I don’t really see anything wrong with creating “fan art” for a franchise you are a fan of. Your application to Lucas Arts should most definitely include STAR WARS related work. But of course you have to be careful with that, especially if you are going to send your reel do many different companies.

13. Other People’s Work. One of my biggest pet peeve’s is reviewing a student’s portfolio, noting the highlights to myself– and then seeing them credited to someone else at the end. Yes, professionals often use pieces they collaborated on in their reels but if your work wasn’t the most noticeable part of the scene, don’t include it. Often including another person’s work in your portfolio either detracts from it because it’s worse (thereby lowering the overall presentation of your portfolio) or emphasizes that your own work is comparatively weak. So act with caution here.

This is probably one of the most important points. I know a lot of students who tend to do this, simply because they don’t have enough content for a showreel yet. So they include shots where they didn’t do major parts of the work. This is fine, as long as you state very clearly what you did and didn’t.

14. Including the Results of a Tutorial. We all do tutorials. The point is to obtain skills and apply them to your own projects. If you’re too lazy to do that, I don’t want you working with me.

Use what you learned in a tutorial in another concept or with another idea of your own. That way you learn AND have something for your portfolio.

15. A Word About Web Sites. Web sites are probably the best way to show your work. They are easy to view and accessible by many people at once. Make sure yours is simple to navigate. Don’t’ bury your content many pages deep, don’t make me watch a slide show, and don’t make me download some weird plug-in. Keep your work your work and your blog someplace else, because you only risk offending someone.
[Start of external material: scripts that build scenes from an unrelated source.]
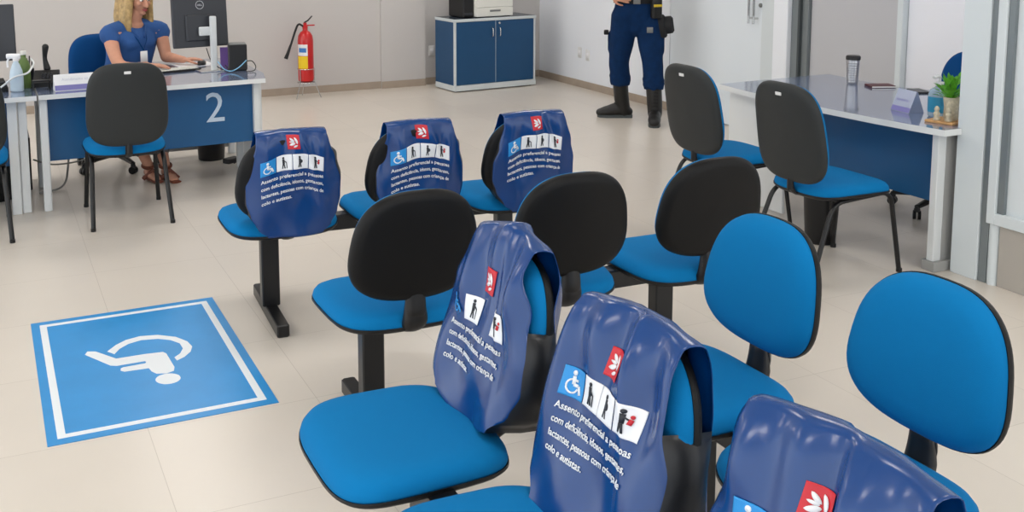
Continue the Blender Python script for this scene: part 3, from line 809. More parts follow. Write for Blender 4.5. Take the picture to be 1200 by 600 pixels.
def docbox():
    t = thing('mini_computer', 'upright black box with cables at the right end of desk 2', 'computer', (1.635, 7.27, Z), R(-8))
    b = MB(); b.box(-.062, .062, -.055, .085, .004, .185, .006); b.build('case', M['plastic_black'], t, angle=30)
    b = MB(); b.box(-.058, .058, -.05, .08, .1852, .189, .002); b.build('top_edge', M['grey_plastic'], t, angle=30)
    f_ = MB()
    for x in (-.045, .045): f_.box(x-.01, x+.01, -.04, .07, 0, .0042)
    f_.build('foot', M['seal'], t, angle=30)
docbox()
t = tag(MB().box(-.05, .05, -.002, .002, 0, .14, .001).build('purple_card', M['purple'], angle=30), 'purple card standing behind the pole of the monitor', 'card'); t.location = (1.61, 7.49, Z); t.rotation_euler = (R(-6), 0, R(-6))
def wire(name, pts, r, m, label, cat='cable'):
    o = MB().tube(fillet(pts, .06, 6), r, 8).build(name, m); return tag(o, label, cat)
wire('cable', [(1.50, 7.29, .80), (1.52, 7.20, Z+.02), (1.56, 7.15, Z+.006), (1.62, 7.17, Z+.03), (1.68, 7.20, .81)], .004, M['pen_blue'], 'pale blue cable slanting in front of the black box')
wire('cable', [(1.70, 7.30, .79), (1.735, 7.26, .80), (1.75, 7.20, .765), (1.72, 7.13, Z+.005), (1.66, 7.12, Z+.006)], .0035, M['plastic_black'], 'black cable looping off the right end of desk 2')
wire('cable', [(1.44, 7.38, .89), (1.46, 7.33, .79), (1.53, 7.27, Z+.005), (1.57, 7.22, Z+.006), (1.56, 7.33, Z+.03)], .0035, M['plastic_black'], 'dark cables tangled behind the monitor pole')
def nameplate_box():
    t = thing('desk_nameplate', 'long white nameplate with a lilac base stripe on desk 2', 'nameplate', (.585, 6.87, Z), R(5))
    b = MB(); T_ = [(-.17, .0), (.17, .0)]
    for (x) in (0,):
        rings = [[(xx, -.04, 0), (xx, .05, 0), (xx, .008, .098), (xx, .0, .098)] for xx in (-.2, .2)]
        b.rings(rings)
    b.build('stand', M['paper'], t, angle=20)
    def face(z0, z1, m, name, off=.0008):
        b = MB(); f0, f1 = z0/.098*.04-.04-off, z1/.098*.04-.04-off
        b.rings([[(xx, f0, z0), (xx, f0+.0005, z0), (xx, f1+.0005, z1), (xx, f1, z1)] for xx in (-.199, .199)]); b.build(name, M[m], t, angle=20)
    face(.003, .034, 'lilac', 'base_stripe')
    vs, fs = text_geo('Atendimento ao cidad\u00e3o', .024)
    b = MB(); q = -.04/.098
    for f_ in fs: pass
    vv = [b.v((-.155+v_[0], -.04+(.06+v_[1])/.098*.04-.0012, .060+v_[1])) for v_ in vs]
    for f_ in fs: b.f([vv[i] for i in f_])
    b.build('lettering', mat('pale_lettering', (200, 202, 214), .5), t, angle=20)
nameplate_box()
def spray():
    t = thing('spray_bottle', 'translucent white spray bottle at the left desk edge', 'bottle', (.175, 6.93, Z), R(160))
    b = MB(); b.lathe([(.034, 0), (.040, .006), (.041, .09), (.036, .13), (.022, .17), (.014, .185), (.014, .20)], n=24); b.build('body', mat('translucent_plastic', (206, 224, 238), .3, trans=.2), t)
    h = MB(); h.box(-.03, .055, -.012, .012, .205, .235, .006); h.lathe([(.017, .19), (.017, .21)], n=16); h.build('spray_head', M['paper'], t, angle=40)
    g = MB(); g.tube(fillet([(.035, 0, .212), (.052, 0, .19), (.05, 0, .15)], .02), .006, 8); g.build('trigger', M['paper'], t)
spray()
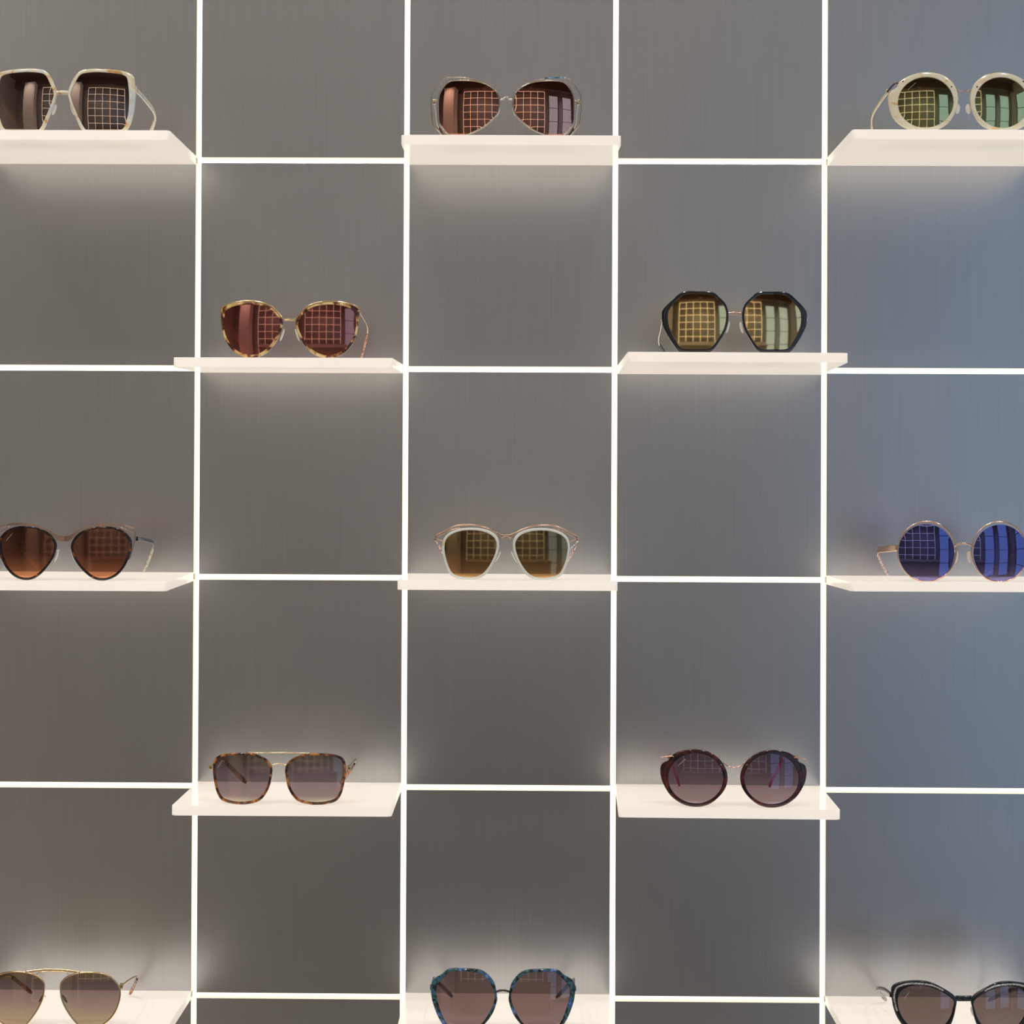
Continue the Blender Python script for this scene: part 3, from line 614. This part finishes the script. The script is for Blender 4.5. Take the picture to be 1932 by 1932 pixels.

Finally, if you have animation on there, make sure it’s big enough that the viewer can see what’s going on.

Rachels own website is a very good example for a portfolio. But more often than not, 3D-artists are also perfectionists and want their website to look fancy with a pretty individual design. (At least I do.) Make sure it’s accessable and easy to navigate.

Although the whole article has some kind of negative connotation on it, don’t lose hope for your own portfolio. Even if it isn’t that KILLER showreel yet, remember, you probably have everything you need to improve your skills. Show the work you are proud of with confidence. There is always something that can be done better, right? I hope this article helps!